Towering Concerns

Apr 19, 2017

To the Editor:

Attention Barnegat Light homeowners:

With the expectation that many of you may not have heard about it, I would like to make you aware that the borough council has, at its April 12 meeting, passed on first reading a proposed ordinance calling for the raising of the height limit for new construction in the borough from the current 30-foot limit to a new limit of 32 feet. 

As I was unable to attend the meeting, I had, in an April 10 letter to the mayor and council, pointed out concerns, which are set forth below. While I understand that the matter had not been on the agenda for the April meeting, after a review of my letter and no one from the public offering any other objections at the meeting, a vote was taken. The only nay was proffered by Councilwoman Dorothy Reynolds, who shares these concerns.

• I don’t see why, unlike places such as Surf City and Ship Bottom where a significant number of Sandy-flooded bayside homes need to be raised to alleviate future flooding risks, Barnegat Light currently has any compelling need for such a height increase.

• While only 2 feet, the proposed height increase represents a not insignificant 6.7 percent increase in the current 30-foot height limit.

• The primary beneficiaries of such an increase will be newcomers building from scratch (assumedly, after teardowns) and not existing homeowners.

• Since all of the existing homes have been limited to a 30-foot height, new homes constructed at a 32-foot height will serve to create blocked views from existing two-story (plus at grade garage/storage area) homes that currently have rooftop decks, which were all built in the context of the previous 30-foot height limitation.

• Existing single-story, Cape Cod-style homes, which are already towered over by their 30-foot-high neighbors, will be even further subjected to shadowing by new 32-foot-high neighbors.

• With the current 30-foot height limit having been in place for quite some time, the general relationship of floor heights for homes in Barnegat Light has been maintained in a reasonably uniform fashion. Adding an additional 2-foot height limit, in many cases individual floors of newer homes will be above corresponding floors of their neighbors, creating the potential for many existing homeowners to feel like they are being looked down on by these new higher neighbors. People might have to close their blinds for newly-needed privacy in the many cases where the window sizing and placement determinations of the existing homes had been made based on the then-existing uniform 30-foot limit.
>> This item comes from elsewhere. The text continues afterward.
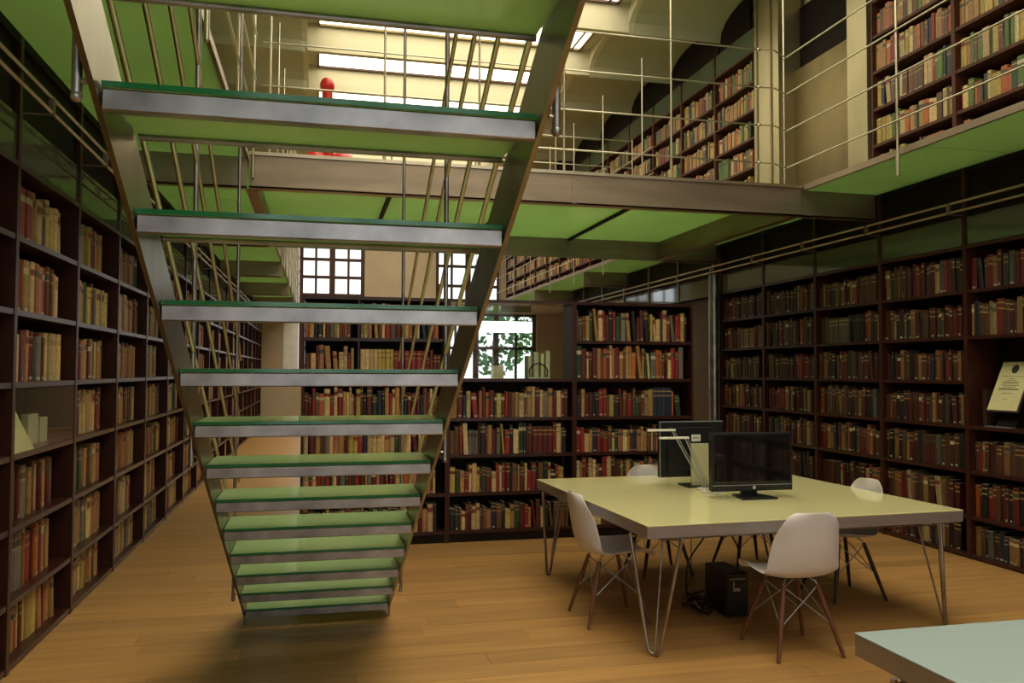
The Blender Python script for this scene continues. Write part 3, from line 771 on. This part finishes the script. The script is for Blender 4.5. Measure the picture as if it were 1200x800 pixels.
# ------------------------------------------------------------------ chairs
def shell_mesh():
    prof = [(.245, .415, .185), (.243, .432, .20), (.215, .443, .222), (.12, .436, .235), (.02, .428, .238), (-.09, .428, .236), (-.155, .442, .234), (-.195, .475, .232), (-.218, .53, .229), (-.235, .60, .222), (-.250, .68, .208), (-.262, .75, .185), (-.270, .80, .150), (-.273, .825, .105)]
    m_ = MB(); n = 12
    for j, (y, z, hw) in enumerate(prof):
        back = max(0, min(1, (j - 4) / 4)); 
        for i in range(n + 1):
            s = -1 + 2 * i / n; e = abs(s) ** 2.6
            lift = (.045 if j > 1 else .012) * e * (1 - back)
            fwd_ = .085 * e * back * (1 if j < 11 else .6)
            m_.v.append((s * hw, y + fwd_, z + lift))
    for j in range(len(prof) - 1):
        for i in range(n):
            a = j * (n + 1) + i; m_.f.append((a, a + 1, a + n + 2, a + n + 1))
    me = m_.mesh('seat_shell', 'white_shell')
    for p in me.polygons: p.use_smooth = True
    return me
SHELL = shell_mesh()
def chair(label, x, y, rz, wood='chair_wood'):
    c = thing('shell_chair', label, 'chair', (x, y, 0), rz, None)
    o = put('seat_shell', SHELL, c)
    md = o.modifiers.new('thick', 'SOLIDIFY'); md.thickness = .007; md.offset = -1
    md2 = o.modifiers.new('smooth', 'SUBSURF'); md2.levels = 1; md2.render_levels = 2
    tops = {(sx, sy): Vector((sx * .105, sy * .10 - .0, .392)) for sx in (-1, 1) for sy in (-1, 1)}
    feet = {(sx, sy): Vector((sx * .205, sy * .205, .004)) for sx in (-1, 1) for sy in (-1, 1)}
    for k in tops:
        MB().tube([feet[k], feet[k].lerp(tops[k], .5), tops[k]], [.0105, .0145, .0135], 10).obj('leg', wood, c, True)
        MB().tube([tops[k], (tops[k].x * .95, tops[k].y * .95, .405), (tops[k].x * .7, tops[k].y * .7, .4225)], .006, 6).obj('mount', 'silver_plastic', c, True)
    def at(k, f): return feet[k].lerp(tops[k], f)
    for a, b in (((-1, -1), (1, -1)), ((-1, 1), (1, 1)), ((-1, -1), (-1, 1)), ((1, -1), (1, 1))):
        MB().rod(at(a, .45), at(b, .98), .0035, 6).obj('brace_wire', 'silver_plastic', c)
        MB().rod(at(b, .45), at(a, .98), .0035, 6).obj('brace_wire', 'silver_plastic', c)
    return c
chair('white shell chair with wooden legs at the left side of the large table', 1.86, 5.12, -PI / 2)
chair('white shell chair in front of the large table, back towards the viewer', 2.69, 4.33, 0)
chair('white shell chair at the right side of the large table', 3.69, 5.27, PI / 2, 'dark_leg_wood')
chair('white shell chair behind the large table, left of the rear monitor', 2.67, 6.20, PI, 'dark_leg_wood')
chair('white shell chair behind the large table, mostly hidden by the front monitor', 3.47, 6.22, PI, 'dark_leg_wood')
chair('white shell chair at the bottom edge, only its backrest tip only its backrest tip showing', -.155, 1.895, PI)

# ------------------------------------------------------------------ things on and under the table
TZ = .7455
mo = thing('monitor', 'black desktop monitor facing the viewer on the large table', 'monitor', (2.90, 5.14, TZ), math.radians(-1))
MB().box(-.30, -.02, .045, .30, .03, .44).obj('housing', 'black_plastic', mo, bevel=.004)
MB().box(-.282, -.0225, .105, .282, -.0205, .425).obj('screen', 'screen_glass', mo)
MB().box(-.30, -.0225, .084, .30, -.0205, .088).obj('trim_line', 'silver_plastic', mo)
MB().prism([(.010 + .011 * math.cos(2 * PI * k / 18), .068 + .011 * math.sin(2 * PI * k / 18)) for k in range(18)], 'y', -.0235, -.0205).obj('round_badge', 'white_plastic', mo)
MB().prism([(-.06, 0), (.06, 0), (.05, .09), (-.05, .09)], 'y', .03, .05).obj('neck', 'black_plastic', mo)
MB().prism([(-.13, -.12), (.13, -.12), (.10, .09), (-.10, .09)], 'z', 0, .012).obj('base', 'black_plastic', mo)
tx = bpy.data.curves.new('badge_letters', 'FONT'); tx.body = 'hp'; tx.size = .017; tx.align_x = 'CENTER'; tx.align_y = 'CENTER'; tx.extrude = .0003
to = bpy.data.objects.new('badge_letters', tx); COL.objects.link(to); to.parent = mo; to.location = (.010, -.0241, .068); to.rotation_euler = (PI / 2, 0, 0); tx.materials.append(MATS['ink'])
bpy.context.view_layer.update(); _dg = bpy.context.evaluated_depsgraph_get(); _me = bpy.data.meshes.new_from_object(to.evaluated_get(_dg)); _mx = (to.location.copy(), to.rotation_euler.copy()); bpy.data.objects.remove(to)
to = put('badge_letters', _me, mo); to.location, to.rotation_euler = _mx
m2 = thing('monitor', 'black monitor turned away, with a cream stand and white sticker', 'monitor', (2.74, 5.74, TZ), math.radians(2))
MB().box(-.262, -.01, .07, .262, .03, .485).box(-.20, -.03, .12, .20, -.011, .44).obj('housing', 'black_plastic', m2, bevel=.004)
MB().box(-.262, -.0125, .478, .262, -.0105, .485).box(-.262, -.0125, .07, -.256, -.0105, .485).obj('silver_edge', 'silver_plastic', m2)
MB().box(-.02, -.048, .01, .12, -.031, .32).obj('stand_column', 'cream_plastic', m2)
MB().prism([(-.08, -.10), (.16, -.10), (.14, .10), (-.06, .10)], 'z', 0, .010).obj('base', 'black_plastic', m2)
MB().box(-.012, -.034, .335, .062, -.031, .385).obj('sticker', 'white_plastic', m2)
MB().box(-.004, -.035, .355, .050, -.0345, .368).obj('sticker_print', 'silver_plastic', m2)
def lamp(label, bx, by, ex, ey, ez, hx, hy):
    r = thing('desk_lamp', label, 'lamp', (bx, by, TZ))
    MB().prism([(.055 * math.cos(2 * PI * k / 20), .055 * math.sin(2 * PI * k / 20)) for k in range(20)], 'z', 0, .012).obj('base', 'white_plastic', r)
    MB().rod((-.006, 0, .012), (ex, ey, ez), .005, 8).rod((.012, 0, .012), (ex + .018, ey, ez), .003, 6).obj('arm', 'silver_plastic', r, True)
    MB().box(ex - hx, ey - .016, ez - .004, ex + .025, ey + .016, ez + .010).obj('head', 'white_plastic', r, bevel=.003)
    return r
lamp('white slim desk lamp behind the front monitor, lower and nearer head', 2.71, 5.40, -.17, .01, .385, .20, 0)
lamp('white slim desk lamp behind the front monitor, upper and farther head', 2.74, 5.52, -.24, .03, .430, .19, 0)
cb = MB().tube([(2.66 + .05 * math.sin(t * .9) + t * .012, 5.28 + .10 * math.cos(t * .8), TZ + .0045) for t in range(10)], .004, 6).obj('cable', 'white_plastic', None, True)
tag(cb, 'thin white cable looped on the table left of the front monitor', 'cable')

pc = thing('computer_tower', 'black computer tower standing on the floor under the table', 'computer', (2.68, 4.93, 0), math.radians(-1))
MB().box(-.075, .012, .008, .075, .33, .29).obj('case', 'black_plastic', pc, bevel=.004)
MB().box(-.073, 0, .012, .073, .011, .287).obj('front_panel', 'black_plastic', pc, bevel=.003)
MB().box(-.06, -.002, .25, .05, .0, .256).obj('drive_slot', 'silver_plastic', pc)
MB().box(-.034, -.0025, .185, -.026, 0, .235).box(-.034, -.0025, .175, .016, 0, .195).obj('sticker', 'silver_plastic', pc)
for sx in (-.055, .055):
    for yy in (.03, .29): MB().box(sx - .01, yy, 0, sx + .01, yy + .02, .008).obj('foot', 'black_plastic', pc)
def cable(label, pts, r=.006, sub=6):
    P_ = [Vector(p) for p in pts]; out = []
    for i in range(len(P_) - 1):
        p0, p1, p2, p3 = P_[max(i - 1, 0)], P_[i], P_[i + 1], P_[min(i + 2, len(P_) - 1)]
        for k in range(sub):
            t = k / sub
            out.append(.5 * ((2 * p1) + (-p0 + p2) * t + (2 * p0 - 5 * p1 + 4 * p2 - p3) * t * t + (-p0 + 3 * p1 - 3 * p2 + p3) * t ** 3))
    out.append(P_[-1])
    o = MB().tube(out, r, 7).obj('cable', 'black_plastic', None, True); return tag(o, label, 'cable')
cable('black cable arching from the table down left of the tower', [(2.72, 5.3, .671), (2.70, 5.3, .55), (2.60, 5.3, .42), (2.50, 5.28, .30), (2.49, 5.3, .15), (2.55, 5.42, .012)])
cable('black cable hanging from the table onto the tower top', [(2.80, 5.28, .671), (2.80, 5.28, .52), (2.86, 5.26, .38), (2.84, 5.20, .297)])
cable('thin black cable hanging beside the tower', [(2.62, 5.45, .671), (2.60, 5.45, .40), (2.58, 5.42, .18), (2.50, 5.38, .008)], .003)
tg = MB()
rnd = random.Random(5)
pts = [(2.50 + rnd.uniform(-.07, .07), 5.12 + rnd.uniform(-.14, .14), rnd.uniform(.012, .13)) for _ in range(26)]
sp = []
for i in range(len(pts) - 1):
    for k in range(3): sp.append(Vector(pts[i]).lerp(Vector(pts[i + 1]), k / 3))
tag(tg.tube(sp, .0065, 6).obj('cable_tangle', 'black_plastic', None, True), 'tangled heap of black cables left of the tower', 'cables', kind='stuff')
adp = MB().box(2.70, 5.27, .47, 2.73, 5.33, .56).obj('plug_adapter', 'black_plastic', None, bevel=.005); tag(adp, 'black plug adapter on the arching cable under the table', 'adapter')

# ------------------------------------------------------------------ red furniture piece on the bridge
rd = thing('red_stool', 'red rounded seat with a ball-topped post on the glass bridge', 'stool', (.06, 8.0, ZS + .0305))
MB().ball((-.10, 0, .13), .135, .135, .13).obj('round_cushion', 'red_plastic', rd, True)
MB().ball((.15, 0, .13), .145, .135, .13).obj('round_cushion', 'red_plastic', rd, True)
MB().rod((.02, .0, .18), (.0, 0, .85), .052, 14).obj('stem', 'red_plastic', rd, True)
MB().ball((.0, 0, .895), .07, .07, .08).obj('ball', 'red_plastic', rd, True)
• If adopted, the increase in allowable building height could conceivably lead to an increase in teardowns throughout the borough as builders/developers chase higher potential sales prices and additional profits, to which they would be justifiably entitled based on the increased cube that these newly-constructed homes could provide. This would be to the potential detriment of existing homeowners.

I would trust that many of my fellow homeowners are similarly concerned now that they have been made aware of the status of this issue. With the second reading and potential final adoption of this proposed ordinance scheduled for the May 10 council meeting, it is imperative that those of you who are also concerned please (1) write to the mayor and council (P.O. Box 576, Barnegat Light, N.J. 08006 or barnegatlight.org), stating not to increase the building height, and (2) plan to attend the May 10 council meeting so we may make our collective voices heard.

Bob Crimmins

Barnegat Light

Comments (1)
Posted by: Jean D Ragone | Apr 20, 2017 10:54

I completely sympathize with existing homeowners in BL. Harvey Cedars raised its maximum building height for oceanfront homeowners in response to complaints that the value of oceanfront homes were compromised as a result of the new dunes.  As a result of rebuilds and new construction many first, second and third one-offs have now lost their prized ocean views since the new height only applies to oceanfront homes. My neighbor to the south who for decades enjoyed limited oceanviews now lives in the shadow of a brand new oceanfront that towers over all of us and is built with smaller setbacks than the previous home was  allowed to occupy so that even peek-a-boo view between the oceanfronts have been lost. A neighborhood that once felt open and spacious now feels congested and, somewhat, darker.